### Collected data

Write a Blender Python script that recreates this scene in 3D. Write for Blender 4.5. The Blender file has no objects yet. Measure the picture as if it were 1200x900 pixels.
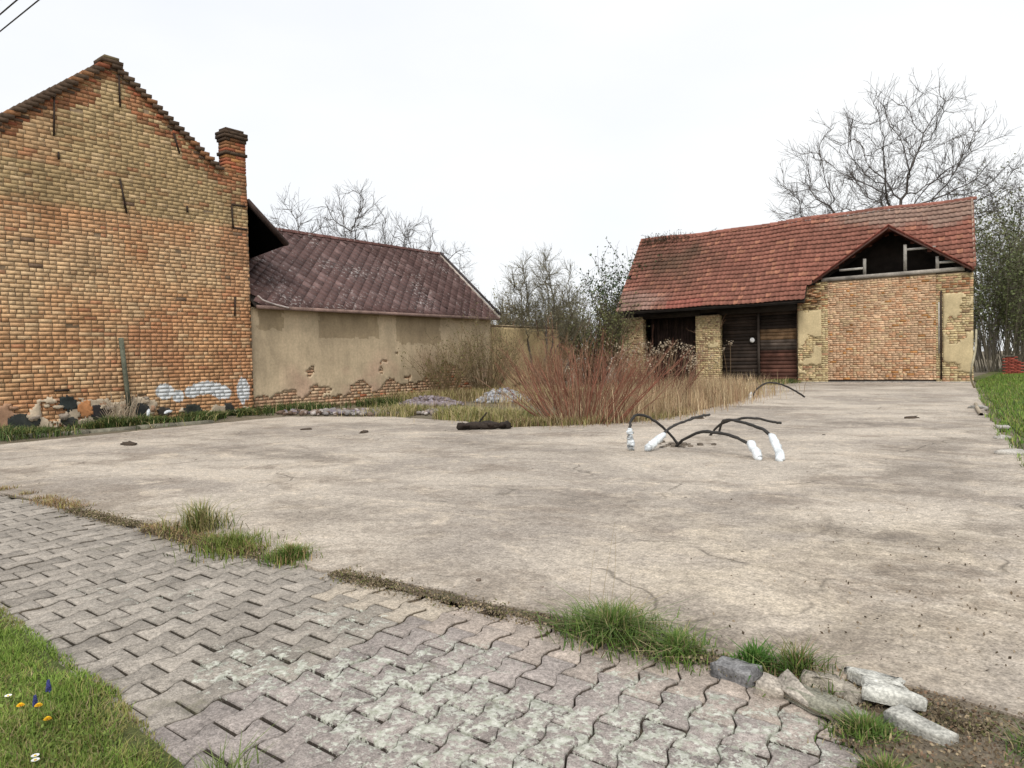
import bpy, math, random
import numpy as np
from mathutils import Matrix, Vector

sc = bpy.context.scene
C = sc.collection
rng = np.random.default_rng(7)
random.seed(7)
rad = math.radians

# ------------------------------------------------------------------ camera
def cam_axes(yaw, pitch, roll):
    cy, sy, cp, sp = math.cos(yaw), math.sin(yaw), math.cos(pitch), math.sin(pitch)
    f = Vector((sy*cp, cy*cp, sp)); r = Vector((cy, -sy, 0)); u = r.cross(f)
    return (math.cos(roll)*r + math.sin(roll)*u, -math.sin(roll)*r + math.cos(roll)*u, f)
_r, _u, _f = cam_axes(rad(-37.487), rad(-1.867), rad(-1.254))
cd = bpy.data.cameras.new('camera'); cam = bpy.data.objects.new('camera', cd); C.objects.link(cam)
cam.matrix_world = Matrix(((_r.x, _u.x, -_f.x, 0), (_r.y, _u.y, -_f.y, 0), (_r.z, _u.z, -_f.z, 1.3), (0, 0, 0, 1)))
cd.sensor_width = 36; cd.lens = 36*850/1200; cd.clip_end = 3000; cd.clip_start = 0.05
sc.camera = cam

# ------------------------------------------------------------------ sky, sun, exposure
SUN_EL, SUN_AZ = 48.0, 150.0            # azimuth clockwise from +Y (behind the camera, to its right)
w = bpy.data.worlds.new('World'); sc.world = w; w.use_nodes = True
nt = w.node_tree; nt.nodes.clear()
def wn(t, **k):
    n = nt.nodes.new(t)
    for a, b in k.items(): setattr(n, a, b)
    return n
sky = wn('ShaderNodeTexSky', sky_type='NISHITA', sun_disc=False, sun_elevation=rad(SUN_EL), sun_rotation=rad(SUN_AZ))
sky.air_density = 1.0; sky.dust_density = 3.0
bg1 = wn('ShaderNodeBackground'); bg1.inputs[1].default_value = 0.08
nt.links.new(sky.outputs[0], bg1.inputs[0])
tc = wn('ShaderNodeTexCoord'); mp = wn('ShaderNodeMapping'); mp.inputs['Scale'].default_value = (1, 1, 2.6)
nz = wn('ShaderNodeTexNoise'); nz.inputs['Scale'].default_value = 1.7; nz.inputs['Detail'].default_value = 6; nz.inputs['Roughness'].default_value = 0.5
cr = wn('ShaderNodeValToRGB'); cr.color_ramp.elements[0].position = 0.3; cr.color_ramp.elements[1].position = 0.68
cr.color_ramp.elements[0].color = (0.82, 0.845, 0.885, 1); cr.color_ramp.elements[1].color = (0.93, 0.935, 0.93, 1)
nt.links.new(tc.outputs['Generated'], mp.inputs[0]); nt.links.new(mp.outputs[0], nz.inputs['Vector']); nt.links.new(nz.outputs[0], cr.inputs[0])
bg2 = wn('ShaderNodeBackground'); bg2.inputs[1].default_value = 0.80; nt.links.new(cr.outputs[0], bg2.inputs[0])
mx = wn('ShaderNodeMixShader'); mx.inputs[0].default_value = 0.9
wo = wn('ShaderNodeOutputWorld')
nt.links.new(bg1.outputs[0], mx.inputs[1]); nt.links.new(bg2.outputs[0], mx.inputs[2]); nt.links.new(mx.outputs[0], wo.inputs[0])
sl = bpy.data.lights.new('sun', 'SUN'); sl.energy = 1.4; sl.angle = rad(22); sl.color = (1, 0.96, 0.9)
sun = bpy.data.objects.new('sun', sl); C.objects.link(sun)
_sd = Vector((math.sin(rad(SUN_AZ))*math.cos(rad(SUN_EL)), math.cos(rad(SUN_AZ))*math.cos(rad(SUN_EL)), math.sin(rad(SUN_EL))))
sun.rotation_euler = _sd.to_track_quat('Z', 'Y').to_euler()
sun.location = (5, -8, 20)
vs = sc.view_settings; vs.view_transform = 'Standard'; vs.look = 'None'; vs.gamma = 1; vs.use_curve_mapping = False
vs.exposure = 0.58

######

| Written request |
Please take the lines from the beginning of the data above through the line holding "from mathutils import Matrix, Vector" and transcribe them exactly, without any pictures.

| Finished exercise |
Write a Blender Python script that recreates this scene in 3D. Write for Blender 4.5. The Blender file has no objects yet. Measure the picture as if it were 1200x900 pixels.
import bpy, math, random
import numpy as np
from mathutils import Matrix, Vector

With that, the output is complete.